• DATASET EXTRACT
***

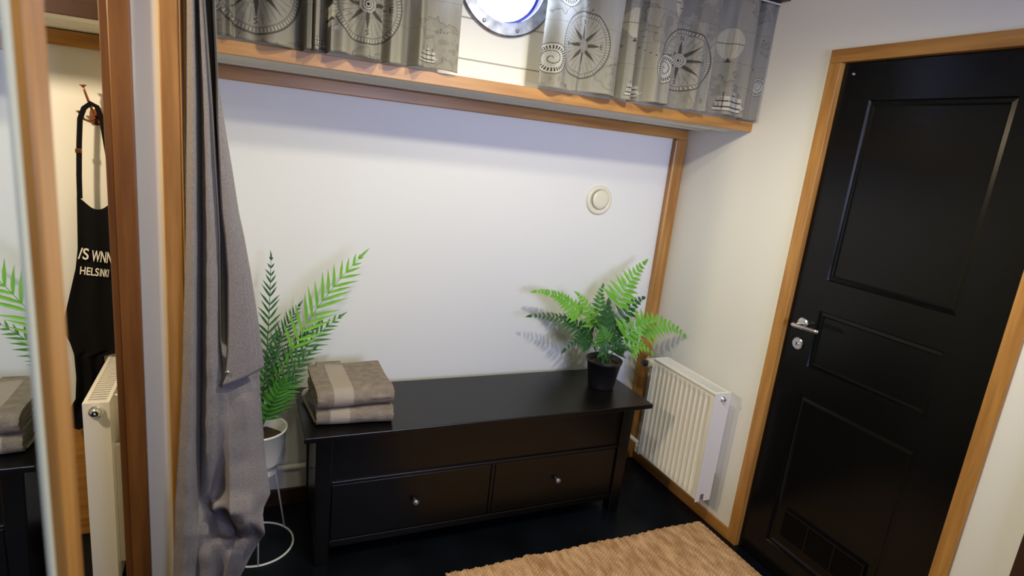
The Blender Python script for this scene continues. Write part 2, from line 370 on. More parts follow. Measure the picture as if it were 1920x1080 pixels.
# ================================================================ mirror on the left wall
mir = thing('wall_mirror', 'tall frameless mirror on the left wall reflecting the towels and palm', 'mirror', (XL, -2.4, 0.25))
obj('mirror_pane', bx(((-0.008, -0.72, 0), (0, 0.606, 2.1))), M['mirror'], mir)
obj('mirror_edge', bx(((-0.010, 0.6065, 0), (0.002, 0.622, 2.1))), M['edge'], mir, bevel=0.002)['label'] = 'white edge strip'

# ================================================================ bench
def tapered(bm, x0, x1, y0, y1, z0, z1, dx=0, dy=0):
    box(bm, (x0, y0, z0), (x1, y1, z1))
W_, D_ = 1.467, 0.436
bn = thing('storage_bench', 'long black-brown wooden storage bench with two drawers against the back wall', 'bench', (-1.797, -0.493, 0))
obj('bench_top', bx(((0, 0, 0.542), (W_, D_, 0.563))), M['espresso'], bn, bevel=0.003)
Lx = 0.045
obj('front_panel', bx(((0.105, 0.075, 0.335), (W_ - 0.105, 0.095, 0.541))), M['espresso'], bn)
obj('rail', bx(((0.105, 0.068, 0.515), (W_ - 0.105, 0.076, 0.541))), M['espresso'], bn, bevel=0.002)
obj('rail', bx(((0.105, 0.066, 0.327), (W_ - 0.105, 0.094, 0.341))), M['espresso'], bn, bevel=0.003)
obj('rail', bx(((0.105, 0.068, 0.062), (W_ - 0.105, 0.094, 0.091))), M['espresso'], bn, bevel=0.003)
obj('rail', bx(((0.748, 0.070, 0.091), (0.762, 0.094, 0.327))), M['espresso'], bn, bevel=0.002)
obj('side_panel', bx(((0.055, 0.08, 0.08), (0.072, D_ - 0.03, 0.541))), M['espresso'], bn)
obj('side_panel', bx(((W_ - 0.072, 0.08, 0.08), (W_ - 0.055, D_ - 0.03, 0.541))), M['espresso'], bn)
obj('back_panel', bx(((0.07, D_ - 0.03, 0.08), (W_ - 0.07, D_ - 0.012, 0.541))), M['espresso'], bn)
obj('bottom_panel', bx(((0.072, 0.095, 0.08), (W_ - 0.072, D_ - 0.03, 0.09))), M['espresso'], bn)
for x in (Lx, W_ - 0.105):
    for y in (0.060, D_ - 0.07):
        bm = bmesh.new(); box(bm, (x, y, 0), (x + 0.06, y + 0.05, 0.541))
        for vv in bm.verts:
            if vv.co.z < 0.01: vv.co.x += (0.008 if vv.co.x < x + 0.03 else 0) if x < 0.7 else (-0.008 if vv.co.x > x + 0.03 else 0)
        obj('leg', bm, M['espresso'], bn, bevel=0.003)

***

• WHAT IS EXPECTED
Pictures excluded, quote all the data above exactly.

• EXPECTED ANSWER
The Blender Python script for this scene continues. Write part 2, from line 370 on. More parts follow. Measure the picture as if it were 1920x1080 pixels.
# ================================================================ mirror on the left wall
mir = thing('wall_mirror', 'tall frameless mirror on the left wall reflecting the towels and palm', 'mirror', (XL, -2.4, 0.25))
obj('mirror_pane', bx(((-0.008, -0.72, 0), (0, 0.606, 2.1))), M['mirror'], mir)
obj('mirror_edge', bx(((-0.010, 0.6065, 0), (0.002, 0.622, 2.1))), M['edge'], mir, bevel=0.002)['label'] = 'white edge strip'

# ================================================================ bench
def tapered(bm, x0, x1, y0, y1, z0, z1, dx=0, dy=0):
    box(bm, (x0, y0, z0), (x1, y1, z1))
W_, D_ = 1.467, 0.436
bn = thing('storage_bench', 'long black-brown wooden storage bench with two drawers against the back wall', 'bench', (-1.797, -0.493, 0))
obj('bench_top', bx(((0, 0, 0.542), (W_, D_, 0.563))), M['espresso'], bn, bevel=0.003)
Lx = 0.045
obj('front_panel', bx(((0.105, 0.075, 0.335), (W_ - 0.105, 0.095, 0.541))), M['espresso'], bn)
obj('rail', bx(((0.105, 0.068, 0.515), (W_ - 0.105, 0.076, 0.541))), M['espresso'], bn, bevel=0.002)
obj('rail', bx(((0.105, 0.066, 0.327), (W_ - 0.105, 0.094, 0.341))), M['espresso'], bn, bevel=0.003)
obj('rail', bx(((0.105, 0.068, 0.062), (W_ - 0.105, 0.094, 0.091))), M['espresso'], bn, bevel=0.003)
obj('rail', bx(((0.748, 0.070, 0.091), (0.762, 0.094, 0.327))), M['espresso'], bn, bevel=0.002)
obj('side_panel', bx(((0.055, 0.08, 0.08), (0.072, D_ - 0.03, 0.541))), M['espresso'], bn)
obj('side_panel', bx(((W_ - 0.072, 0.08, 0.08), (W_ - 0.055, D_ - 0.03, 0.541))), M['espresso'], bn)
obj('back_panel', bx(((0.07, D_ - 0.03, 0.08), (W_ - 0.07, D_ - 0.012, 0.541))), M['espresso'], bn)
obj('bottom_panel', bx(((0.072, 0.095, 0.08), (W_ - 0.072, D_ - 0.03, 0.09))), M['espresso'], bn)
for x in (Lx, W_ - 0.105):
    for y in (0.060, D_ - 0.07):
        bm = bmesh.new(); box(bm, (x, y, 0), (x + 0.06, y + 0.05, 0.541))
        for vv in bm.verts:
            if vv.co.z < 0.01: vv.co.x += (0.008 if vv.co.x < x + 0.03 else 0) if x < 0.7 else (-0.008 if vv.co.x > x + 0.03 else 0)
        obj('leg', bm, M['espresso'], bn, bevel=0.003)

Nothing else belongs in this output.